WHAT YOU HAVE TO DO: All of the data should be repeated exactly; pictures are not part of the copy.

DATA EXTRACT:
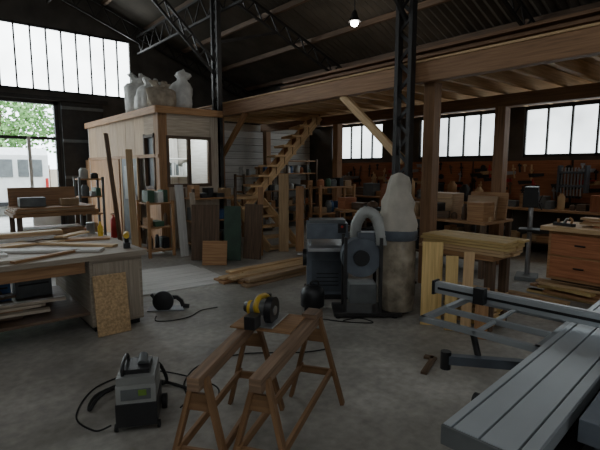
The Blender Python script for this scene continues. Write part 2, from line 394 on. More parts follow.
def sack(c,w,h,mat):
    m=M('bulk_sack',loc=c,rz=R(0,90)); lx,ly=R(-.05,.05),R(-.05,.05)
    pr=[(w*.30,0),(w*.52,.03),(w*.57,h*.15),(w*.56,h*.32),(w*.58,h*.48),(w*.54,h*.64),(w*.40,h*.74),(w*.24,h*.79),(w*.24,h*.85),(w*.32,h*.93),(w*.24,h*.99),(w*.06,h*.93)]
    wb=[.1,.1,.16,.2,.22,.25,.3,.3,.5,.8,.9,.5]
    m.rev(pr,(0,0,0),mat,seg=26,wobs=wb,off=[(lx*j/4,ly*j/4) for j in range(12)]); return m.done()
for c,w,h,mt in [((3.95,9.85,2.875),.48,.66,SACKW),((3.98,9.15,2.875),.50,.50,SACKB),((4.45,9.25,2.875),.42,.80,SACKW),((4.55,9.95,2.875),.5,.6,SACKB),((3.98,10.5,2.875),.5,.88,SACKW),((4.55,10.6,2.875),.5,.7,SACKB)]:
    sack(c,w,h,mt)
# ------------------------------------------------------------------ sawhorses
def sawhorse(p,q,H,name='sawhorse'):
    m=M(name,bevel=.003); p=Vector(p);q=Vector(q);d=(q-p).normalized();s=Vector((-d.y,d.x,0));Z=Vector((0,0,1))
    m.beam(p+Z*(H-.035),q+Z*(H-.035),.065,.07,W_DARK,tint=1.9)
    for e,o in ((p,1),(q,-1)):
        b=e+d*o*.08
        F=[]
        for k in (-1,1):
            top=b+s*k*.03+Z*(H-.03); ft=b-d*o*.04+s*k*.19
            m.beam(top,ft+Z*.01,.045,.026,W_MID,up=s,tint=.6); F.append((top,ft))
        a1=F[0][0].lerp(F[0][1],.62);a2=F[1][0].lerp(F[1][1],.62)
        m.beam(a1,a2,.02,.05,W_MID,tint=.6)
        m.beam(F[0][0].lerp(F[0][1],.2),F[1][0].lerp(F[1][1],.2),.02,.09,W_MID,tint=.6)
    c1=(p+d*.03)+Z*(H*.38);c2=(q-d*.03)+Z*(H*.38)
    m.beam(c1+s*.11,c2+s*.11,.022,.045,W_MID,tint=.65)
    m.beam(c1-s*.11,c2-s*.11,.022,.045,W_MID,tint=.65)
    m.done()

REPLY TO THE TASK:
The Blender Python script for this scene continues. Write part 2, from line 394 on. More parts follow.
def sack(c,w,h,mat):
    m=M('bulk_sack',loc=c,rz=R(0,90)); lx,ly=R(-.05,.05),R(-.05,.05)
    pr=[(w*.30,0),(w*.52,.03),(w*.57,h*.15),(w*.56,h*.32),(w*.58,h*.48),(w*.54,h*.64),(w*.40,h*.74),(w*.24,h*.79),(w*.24,h*.85),(w*.32,h*.93),(w*.24,h*.99),(w*.06,h*.93)]
    wb=[.1,.1,.16,.2,.22,.25,.3,.3,.5,.8,.9,.5]
    m.rev(pr,(0,0,0),mat,seg=26,wobs=wb,off=[(lx*j/4,ly*j/4) for j in range(12)]); return m.done()
for c,w,h,mt in [((3.95,9.85,2.875),.48,.66,SACKW),((3.98,9.15,2.875),.50,.50,SACKB),((4.45,9.25,2.875),.42,.80,SACKW),((4.55,9.95,2.875),.5,.6,SACKB),((3.98,10.5,2.875),.5,.88,SACKW),((4.55,10.6,2.875),.5,.7,SACKB)]:
    sack(c,w,h,mt)
# ------------------------------------------------------------------ sawhorses
def sawhorse(p,q,H,name='sawhorse'):
    m=M(name,bevel=.003); p=Vector(p);q=Vector(q);d=(q-p).normalized();s=Vector((-d.y,d.x,0));Z=Vector((0,0,1))
    m.beam(p+Z*(H-.035),q+Z*(H-.035),.065,.07,W_DARK,tint=1.9)
    for e,o in ((p,1),(q,-1)):
        b=e+d*o*.08
        F=[]
        for k in (-1,1):
            top=b+s*k*.03+Z*(H-.03); ft=b-d*o*.04+s*k*.19
            m.beam(top,ft+Z*.01,.045,.026,W_MID,up=s,tint=.6); F.append((top,ft))
        a1=F[0][0].lerp(F[0][1],.62);a2=F[1][0].lerp(F[1][1],.62)
        m.beam(a1,a2,.02,.05,W_MID,tint=.6)
        m.beam(F[0][0].lerp(F[0][1],.2),F[1][0].lerp(F[1][1],.2),.02,.09,W_MID,tint=.6)
    c1=(p+d*.03)+Z*(H*.38);c2=(q-d*.03)+Z*(H*.38)
    m.beam(c1+s*.11,c2+s*.11,.022,.045,W_MID,tint=.65)
    m.beam(c1-s*.11,c2-s*.11,.022,.045,W_MID,tint=.65)
    m.done()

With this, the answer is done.